La capacité d’adaptation des entreprises aux nouvelles règles internationales en matière de prix de transfert sera donc un élément-clé dans la gestion de leur risque fiscal. Il faudra notamment et dès aujourd’hui tirer les enseignements de l’évolution du contexte (notamment répressif) pour appréhender les contrôles fiscaux de manière collaborative et proactive. Une documentation prix de transfert complète (master file et local files), contemporaine (mise à jour chaque année) et coordonnée par la tête de groupe (afin d’assurer la cohérence des analyses fonctionnelles et de méthodes présentées de part et d’autre des différentes frontières) contribuera à montrer le souci de transparence de l’entreprise et à inspirer confiance quant à la politique de prix de transfert mise en œuvre. Pour les transactions intragroupes complexes, la possibilité de recourir à un accord préalable sur les prix, un peu délaissé ces dernières années, devrait faire l’objet d’un nouvel engouement compte tenu du risque pénal accru. L’APP constitue en effet un élément susceptible de démontrer la volonté de coopération et de transparence de l’entreprise vis-à-vis de l’administration fiscale.
De même, la nouvelle relation de confiance présentée par Bercy en 2019, plus particulièrement deux de ses dispositifs12, ainsi que son pendant international, le Programme international pour le respect des obligations fiscales de l’OCDE («ICAP» et «ICAP 2.0»), pourraient fournir aux entreprises une sécurité juridique accrue. Ces deux procédures, française et internationale, selon des modalités pouvant différer sensiblement, visent à permettre aux groupes de dialoguer avec une administration (relation de confiance à la française) ou plusieurs administrations (ICAP 2) autour d’un nombre limité de problématiques fiscales préidentifiées, et d’en figer le traitement ou le régime d’imposition.
L’ICAP 2.0, du fait de son caractère multilatéral, vise également à réduire les recours aux procédures amiables en cas de double imposition, ainsi qu’à grandement faciliter la conclusion d’APP bilatéraux ou multilatéraux.
1. Country by Country Reporting («CbCR»).
2. Base Erosion and Profit Shifting.
3. Par exemple transaction contemporaine passée avec un tiers et portant sur un actif identique ou très similaire.

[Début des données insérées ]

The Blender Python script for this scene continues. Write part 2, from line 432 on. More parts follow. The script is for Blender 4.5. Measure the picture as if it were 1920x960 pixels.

4. Bénéfice avant intérêts et impôts.
5. Par distinction avec les restructurations juridiques telles que fusions ou scissions.
6. L’échange d’informations (spontané, automatique ou sur demande) avait déjà été étendu aux APP et au CbCR.
7. Depuis sa version d’origine «DAC 1» de février 2011 pour ce qui est des contrôles simultanés.
8. Dès 2006, l’OCDE préconisait les contrôles à l’étranger et les contrôles simultanés, qu’elle développe en 2010 quant aux contrôles coordonnés ou conjoints.
9. Le développement des contrôles conjoints constitue l’un des objectifs principaux du plan de travail du FCPT pour 2015-2019.
10. Par exemple l’Italie ou l’Allemagne.
11. Notamment robotisation et intelligence artificielle.
12. Le partenariat fiscal pour les ETI et les grandes entreprises et la démarche spontanée de mise en conformité.